**Rows:**
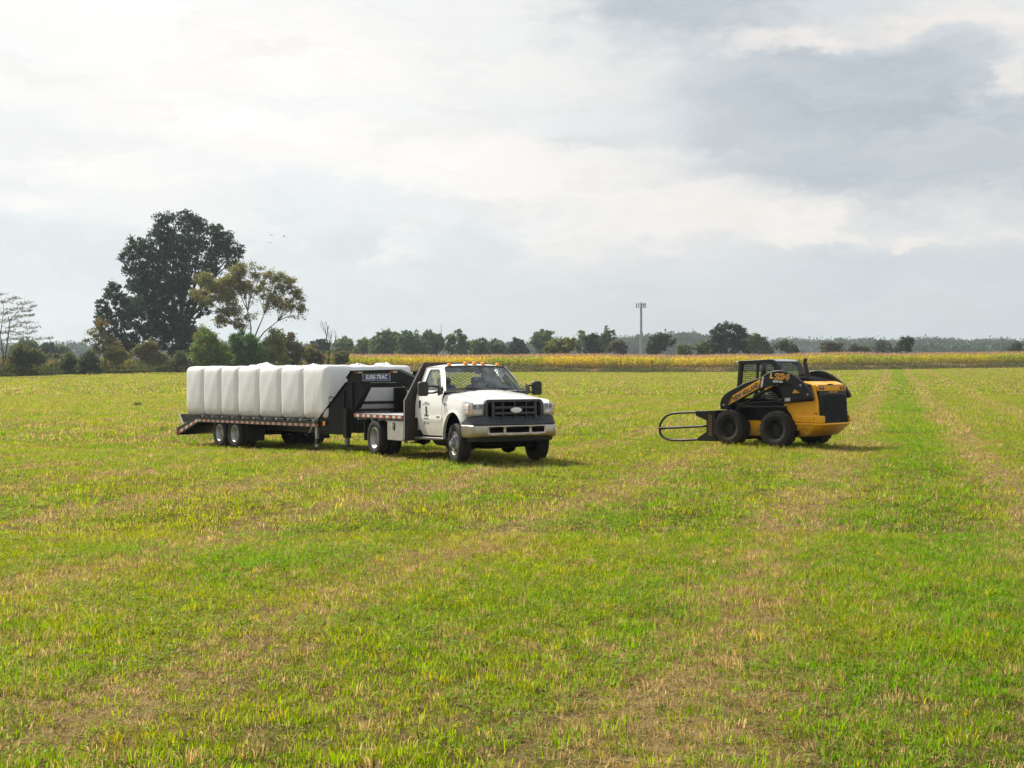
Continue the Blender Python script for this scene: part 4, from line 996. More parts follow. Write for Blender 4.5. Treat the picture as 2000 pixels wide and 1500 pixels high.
    for z in np.linspace(.905, 1.195, 14): m.box(.775, .785, -.58, .58, z - .004, z + .004)
    m.build('grille_mesh', VOID, gr)
    m = MB(); m.lathe([(0, .060), (.010, .057), (.013, .045), (.014, .001)], (0, 0, 0), 28, 'x'); m.v = [(p[0] + .885, p[1] * 2.0 + .005, p[2] * .88 + 1.05) for p in m.v]; em = m.build('oval_emblem', WHITE2, gr, 60)  # blank white face stands for an emblem washed out by light
    m = MB(); m.lathe([(-.006, .064), (.002, .066), (.006, .061)], (0, 0, 0), 28, 'x'); m.v = [(p[0] + .883, p[1] * 2.0 + .005, p[2] * .90 + 1.05) for p in m.v]; m.build('emblem_ring', CHROME, em, 60)
    for s in (-1, 1):
        m = MB(); rows = []
        for k in np.linspace(0, 1, 9):
            y = .665 + .30 * min(k / .62, 1) ** .9 + .012 * max(0, (k - .62) / .38); x = .795 - .07 * min(k / .62, 1) ** 2 - .16 * max(0, (k - .62) / .38)
            rows.append([(x - .01 * (z - .95), s * (y - .012 * max(0, (z - 1.05) / .15)), z) for z in np.linspace(.95, 1.185 - .01 * k, 5)])
        m.grid(rows); hl = m.build('headlight', LENS, T, 40, solid=.02)
        for (ya, yb, za, zb, mt, nm) in ((.70, .78, 1.08, 1.16, LENSD, 'lamp'), (.80, .885, 1.08, 1.16, LENSD, 'lamp'), (.70, .86, .985, 1.05, WHTL, 'lower_lamp'), (.87, .91, .99, 1.045, AMBER, 'turn_lamp'), (.935, .962, 1.075, 1.15, AMBER, 'side_marker'), (.935, .962, .985, 1.045, AMBER, 'side_marker')):
            q = MB(); f = lambda y: .795 - .07 * min(max((y - .665) / .30, 0), 1) ** 2.2
            q.add([(f(ya) + .002, s * ya, za), (f(yb) + .002, s * yb, za), (f(yb) + .002, s * yb, zb), (f(ya) + .002, s * ya, zb), (f(ya) - .02, s * ya, za), (f(yb) - .02, s * yb, za), (f(yb) - .02, s * yb, zb), (f(ya) - .02, s * ya, zb)], [(0, 1, 2, 3), (4, 7, 6, 5), (0, 4, 5, 1), (1, 5, 6, 2), (2, 6, 7, 3), (3, 7, 4, 0)])
            q.build(nm, mt, hl, 0, bevel=.004)
        q = MB(); q.grid([[(p[0] + .004, p[1] * 1.001, zz_) for p in [rw[2] for rw in rows]] for zz_ in (1.058, 1.072)]); q.build('lamp_bar', STEEL, hl, 0, solid=.01)
        m = MB(); m.prismx([(s * .63, .93), (s * .90, .93), (s * .90, 1.15), (s * .63, 1.15)], .45, .62); m.build('lamp_housing', VOID, T)
    bx = lambda y: .955 - .10 * (abs(y) / .98) ** 3 - .36 * max(0, (abs(y) - .90) / .10) ** 1.5
    ysb = [-1.0, -.995, -.985, -.97, -.95, -.92, -.88, -.80, -.66, -.61, -.45, -.31, -.26, -.12, 0, .12, .26, .31, .45, .61, .66, .80, .88, .92, .95, .97, .985, .995, 1.0]
    zs = [(.52, -.06), (.535, -.02), (.56, -.004), (.62, 0), (.73, 0), (.755, -.006), (.77, -.03)]
    m = MB(); slot = lambda y: any(a < y < b for a, b in ((-.61, -.31), (-.26, .26), (.31, .61)))
    vs = [(bx(y) + d, y, z - .0) for z, d in zs for y in ysb]; nn = len(ysb); fs = []
    for i in range(len(zs) - 1):
        for j in range(nn - 1):
            if i == 3 and slot((ysb[j] + ysb[j + 1]) / 2): continue
            fs.append((i * nn + j, i * nn + j + 1, (i + 1) * nn + j + 1, (i + 1) * nn + j))
    m.add(vs, fs); bp = m.build('bumper', CHROME, T, 50, solid=.02)
    for a, b in ((-.61, -.31), (-.26, .26), (.31, .61)):
        q = MB(); q.box(bx(max(abs(a), abs(b))) - .09, bx(max(abs(a), abs(b))) - .045, a - .02, b + .02, .60, .75); q.build('bumper_inlet', VOID, bp)
    kk = lambda y: min(max((abs(y) - .58) / .10, 0), 1)
    m = MB(); m.grid([[(bx(y) + d * (1 - kk(y)) + d2 * kk(y), y * (1 - .006 * k), z) for y in ysb] for k, (z, d, d2) in enumerate(((.765, -.03, -.03), (.78, -.012, -.012), (.80, -.03, -.015), (.83, -.10, -.02), (.86, -.13, -.03), (.93, -.155, -.06), (.95, -.24, -.16)))]); m.build('bumper_cover', GRIL, T, 50)
    m = MB(); m.grid([[(bx(y) + d - .05, y * .96, z) for y in ysb[3:-3]] for z, d in ((.535, 0), (.50, -.01), (.455, -.03), (.44, -.10))]); m.build('valance', BLKP, T, 50)
    # --- wheels
    for s in (-1, 1):
        for nm, x, y, dual in (('front_wheel', AX, .875, False), ('rear_wheel', AXR, 1.085, True), ('rear_wheel', AXR, .80, True)):
            w = empty(nm, (x, s * y, WR)); w.parent = T
            st = Matrix.Rotation(R(-6), 4, 'Z') if not dual else Matrix.Identity(4)
            m = MB(); make_tyre(m, (0, 0, 0), WR, .235, .228, s); m.move(st); m.build('tyre', RUBBER, w, 45)
            m = MB()
            if dual: rim_deep(m, (0, 0, 0), .228, .235, s)
            else:
                h = .118
                m.lathe([(h * .86, .238), (h * .92, .224), (h * .70, .212), (h * .66, .19), (h * .95, .155), (h * 1.0, .12), (h * .80, .105), (h * .80, .075), (h * 1.5, .068), (h * 1.6, .055), (h * 1.62, .001)], (0, 0, 0), 40, 'y', s)
                for i in range(8):
                    a = 2 * math.pi * i / 8; m.lathe([(h * .8, .016), (h * 1.12, .014), (h * 1.14, .001)], (.098 * math.cos(a), 0, .098 * math.sin(a)), 8, 'y', s)
            m.move(st); rm = m.build('rim', STEEL, w, 40)
            if not dual:
                q = MB()
                for i in range(4):
                    a = math.pi * i / 2 + .75; c = (.172 * math.cos(a), s * .1135, .172 * math.sin(a)); q = MB(); q.disc(c, .034, 14, 'y', .026)
                    q.move(st @ Matrix.Translation((0, s * .003, 0))); q.build('hand_hole', VOID, rm, 0)
            q = MB(); q.lathe([(-.1, .22), (-.1, .02)], (0, 0, 0), 24, 'y', s); q.build('brake_disc', VOID, w, 0)
    # --- chassis and underside
    m = MB()
    for s in (-1, 1): m.box(-4.4, .70, s * .43 - .04, s * .43 + .04, .52, .74)
    m.box(-.50, .68, -.73, .73, .60, 1.12); m.box(-.20, .72, -.40, .40, .38, .62)  # engine mass as dark boxes, put in to block light behind the arches
    m.tube([(AX, -.75, .36), (AX - .05, -.2, .33), (AX, .75, .36)], .06, 8); m.tube([(AXR, -.9, WR), (AXR, .9, WR)], .08, 10); m.lathe([(-.17, .05), (-.12, .15), (0, .19), (.12, .15), (.17, .05)], (AXR, 0, WR), 16, 'y'); m.lathe([(-.14, .05), (-.1, .13), (0, .16), (.1, .13), (.14, .05)], (AX, .22, .34), 16, 'y')
    m.tube([(.35, -.5, .42), (.35, .5, .42)], .03, 6); m.box(.45, .60, -.52, -.40, .34, .50); m.box(.45, .60, .40, .52, .34, .50)
    m.build('chassis', VOID, T)
    m = MB(); m.lathe([(-.45, .01), (-.44, .17), (-.40, .20), (.40, .20), (.44, .17), (.45, .01)], (-1.25, -.40, .42), 20, 'x'); m.v = [(p[0], p[1], .42 + (p[2] - .42) * .72) for p in m.v]; m.build('fuel_tank', BLKP, T, 40)
    for s in (-1, 1):
        m = MB(); m.prism([(-1.62, .43), (-.30, .45), (-.25, .47), (-.30, .50), (-1.40, .49), (-1.62, .48)], s * .80, s * 1.035); m.build('running_board', mat('running_board_grey', (.16, .155, .15), .4, .4, nscale=8, namp=.3), T, bevel=.015, seg=3)
        q = MB(); q.box(-1.60, -.35, s * .72 - .03, s * .72 + .03, .44, .56); q.build('rocker', BLKP, T)
    # --- tow mirrors
    for s in (-1, 1):
        mr = empty('tow_mirror', (-.58, s * 1.31, 1.475)); mr.parent = T
        m = MB(); m.prismx(rrect(-.105, .105, -.145, .145, .05), -.055, .06); m.build('mirror_shell', BLKP, mr, bevel=.03, seg=3)
        q = MB(); q.prismx(rrect(-.09, .09, -.13, .13, .04), -.06, -.057); q.build('mirror_glass', LENSD, mr, 0)
        a = MB()
        for z in (.055, -.085): a.tube([(0, -s * .09, z), (.02, -s * .20, z), (.10, -s * .31, z * .6)], [.020, .020, .03], 7)
        a.prism([(.06, -.14), (.26, -.10), (.22, .02), (.10, .11)], -s * .325, -s * .29); a.build('mirror_arm', BLKP, mr, bevel=.008)
    m = MB(); m.tube([(-.28, -.88, 1.43), (-.31, -.88, 1.78)], [.006, .003], 5); m.build('antenna', BLKP, T)
    # --- flatbed with headboard
    fb = MB(); fb.box(-4.50, -1.81, -1.17, 1.17, .875, .915)
    for x in np.arange(-4.4, -1.85, .4): fb.box(x - .03, x + .03, -1.16, 1.16, .78, .875)
    dk = fb.build('deck', DECKM, T)
    m = MB()
    for s in (-1, 1): m.box(-4.54, -1.80, min(s * 1.17, s * 1.205), max(s * 1.17, s * 1.205), .825, .922)
    m.box(-4.545, -4.50, -1.17, 1.17, .825, .922); m.build('deck_rail', RUST, dk, bevel=.004)
    r_ = random.Random(4); x = -4.52; k = 0
    for s in (-1, 1):
        x = -4.52; k = 0
        while x < -1.86:
            w = .135 + .02 * r_.random(); q = MB(); q.box(x, min(x + w, -1.84), s * 1.2065 - .001, s * 1.2065 + .001, .850 + .004 * r_.random(), .908); q.build('reflector_strip', REDL if k % 2 == 0 else WHTL, dk, 0); x += w + (.0 if r_.random() < .7 else .05); k += 1
    hb = MB(); pl = [(-1.2, .40), (1.2, .40), (1.2, 1.22), (.75, 2.03), (-.75, 2.03), (-1.2, 1.22)]; wi = [(-.60, 1.36), (.60, 1.36), (.66, 1.42), (.62, 1.95), (-.62, 1.95), (-.66, 1.42)]
    for xx in (-1.80, -1.745): ring_panel(hb, pl, wi, lambda y, z: (xx, y, z))
    for lp in (pl, wi):
        n = len(lp); hb.add([(-1.80, *p) for p in lp] + [(-1.745, *p) for p in lp], [(i, (i + 1) % n, (i + 1) % n + n, i + n) for i in range(n)])
    h = hb.build('headboard', RUST, T, 0, bevel=.006)
    m = MB(); cut = lambda y0, z0, y1, z1: m.tube([(-1.772, y0, z0), (-1.772, y1, z1)], .0052, 4, False)
    for i in range(-14, 30):
        for sg in (1, -1):
            # expanded metal: shallow crossing strands clipped to the opening
            c0 = i * .062; pts = []
            ya, yb = -.64, .64
            za = 1.30 + c0 + (0 if sg > 0 else .64); zb = za + sg * .64
            if zb == za: continue
            t0, t1 = sorted(((1.37 - za) / (zb - za), (1.945 - za) / (zb - za))); t0 = max(t0, 0); t1 = min(t1, 1)
            if t1 - t0 > .02: cut(ya + (yb - ya) * t0, za + (zb - za) * t0, ya + (yb - ya) * t1, za + (zb - za) * t1)
    m.build('guard_mesh', BLKP, h, 0)
    # pale line drawn along the outer edge of the headboard plate
    for s in (-1, 1):
        q = MB(); q.tube([(-1.735, s * 1.205, .42), (-1.735, s * 1.205, 1.225), (-1.735, s * .753, 2.035)], .012, 4); q.build('pale_edge', DECKM, h, 0)
    for s in (-1, 1):
        m = MB(); m.box(-2.68, -1.88, min(s * .78, s * 1.185), max(s * .78, s * 1.185), .385, .80); tb = m.build('toolbox', ALU, T, bevel=.01)
        q = MB(); q.prism(rrect(-2.37, -2.27, .60, .775, .045), s * 1.183, s * 1.20); q.build('latch', BLKP, tb, bevel=.006)
        q = MB(); q.prism(rrect(-2.335, -2.305, .65, .73, .012), s * 1.20, s * 1.207); q.build('latch_handle', STEEL, tb, bevel=.003)
        q = MB(); q.box(-2.06, -1.92, s * 1.186 - .002, s * 1.186 + .002, .72, .775); q.build('maker_plate', mat('dull_plate', (.34, .30, .28), .5), tb, 0)
        m = MB(); m.box(-3.98, -3.955, s * .70 if s > 0 else -1.19, 1.19 if s > 0 else -.70, .33, .80); m.build('mudflap', RUBBER, T)
        m = MB(); m.prism([(-1.86, .80), (-1.80, .80), (-1.80, .55), (-1.83, .42), (-1.86, .42)], s * 1.02, s * 1.19); m.build('step_bracket', ALU, T, bevel=.004)
    m = MB(); m.tube([(-2.9, .3, .92), (-2.75, .25, 1.02), (-2.55, .2, 1.03), (-2.35, .25, .925)], .014, 6); m.build('tie_chain', STEEL, T)
make_truck()
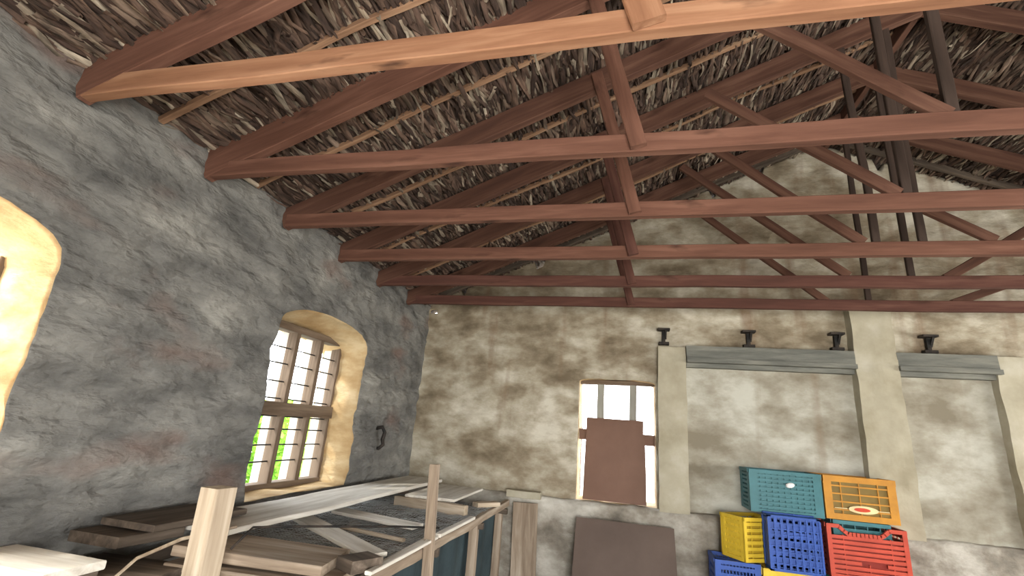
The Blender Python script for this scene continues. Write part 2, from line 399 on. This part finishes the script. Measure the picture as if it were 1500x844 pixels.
# ridge-side posts (x at tie) and braces ((x,z) top -> (x,z) foot)
posts = [[(2.25, 2.25)], [(1.33, 1.36)], [(1.50, 1.50)], [(1.66, 1.62), (1.93, 1.93)], [(2.2, 2.2)], [(2.2, 2.2)]]
braces = [[((.20, 3.84), (1.20, 2.92))], [((.18, 3.86), (1.316, 2.90))], [((.50, 3.66), (1.46, 2.90))],
          [((.50, 3.84), (1.578, 2.90)), ((1.75, 3.30), (2.32, 2.90))],
          [((.50, 3.98), (1.759, 2.90)), ((3.2, 3.40), (2.42, 2.88))], [((.60, 3.98), (1.85, 2.88)), ((3.9, 3.31), (2.85, 2.88))]]
for k, Y in enumerate(YT):
    root = empty('roof_truss', (XL, Y, tb)); tag(root, desc[k], 'truss', 'timber roof trusses')
    base = Matrix.Translation((XL, Y, tb))
    T = lambda nm, a, b, w, h, m, up=(0, 0, 1), wob=.004: timber(nm, a, b, w, h, M[m], root, up, wob, base=base)
    tm = tie_m[k]
    hgt = .10 if k == 0 else .098
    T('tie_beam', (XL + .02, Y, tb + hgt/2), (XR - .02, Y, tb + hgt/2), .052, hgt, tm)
    nz = math.cos(math.atan(SL)); dep = (.20, .20, .165, .165, .16, .16)[k]; rh = dep * nz
    def zc(x): return tb + SL*(x - XL) + dep/2 - .016
    x0, x1 = XL - .02, RX
    T('rafter', (x0, Y + .004, zc(x0)), (x1, Y + .004, zc(x1)), .062, rh, 'beam_b' if k < 2 else 'rafter')
    T('rafter', (XR + .02, Y + .004, zc(x0)), (RX, Y + .004, zc(x1)), .062, rh, 'rafter')
    pw = .11 if k == 0 else .075
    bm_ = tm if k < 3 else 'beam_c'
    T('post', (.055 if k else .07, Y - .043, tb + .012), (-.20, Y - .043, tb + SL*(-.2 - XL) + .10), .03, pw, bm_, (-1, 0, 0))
    for (a, b) in posts[k]:
        T('post', (a, Y + .012, tb + hgt), (b, Y + .012, min(zc(b), zc(2*RX-b)) - .07), .03, .048, 'darkpost', (-1, 0, 0))
    for (a, b) in braces[k]:
        T('brace', (a[0], Y + .0, a[1]), (b[0], Y + .0, b[1]), .035, .068, 'rafter')

# thin poles between the trusses, under the slats
pl = ['thin pale pole under the slats between first and second trusses', 'thin pole under the slats between second and third trusses',
      'thin pole under the slats between third and fourth trusses', 'thin pole under the slats between fourth and fifth trusses',
      'thin pole under the slats between fifth and last trusses']
for i, Y in enumerate([1.69, 2.39, 3.09, 3.80, 4.50]):
    tag(timber('roof_pole', (XL, Y, zt(XL) - .03), (RX - .02, Y, zt(RX) - .03), .035, .035, M['pole'], wob=.012), pl[i], 'pole', 'thin roof poles')
tag(timber('roof_pole', (XL, 5.30, zt(XL) - .05), (RX - .02, 5.30, zt(RX) - .05), .05, .06, M['darkwood'], wob=.006), 'dark end rafter against the far gable, left slope', 'pole')
tag(timber('roof_pole', (XR, 5.30, zt(XL) - .05), (RX + .02, 5.30, zt(RX) - .05), .05, .06, M['darkwood'], wob=.006), 'dark end rafter against the far gable, right slope', 'pole')
tag(timber('ridge_beam', (RX, YN, zt(RX) - .10), (RX, YF - .02, zt(RX) - .10), .05, .12, M['rafter']), 'dark ridge beam along the top of the roof', 'beam')
tag(timber('wall_plate', (XL - .08, YN, 2.955), (XL - .08, YF - .1, 2.955), .12, .05, M['darkwood']), 'dark wall plate bedded along the top of the left wall', 'beam')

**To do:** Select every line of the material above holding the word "from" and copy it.

**Correct output:**
Continue the Blender Python script for this scene: part 4, from line 996. More parts follow. Write for Blender 4.5. Treat the picture as 2000 pixels wide and 1500 pixels high.
The Blender Python script for this scene continues. Write part 2, from line 399 on. This part finishes the script. Measure the picture as if it were 1500x844 pixels.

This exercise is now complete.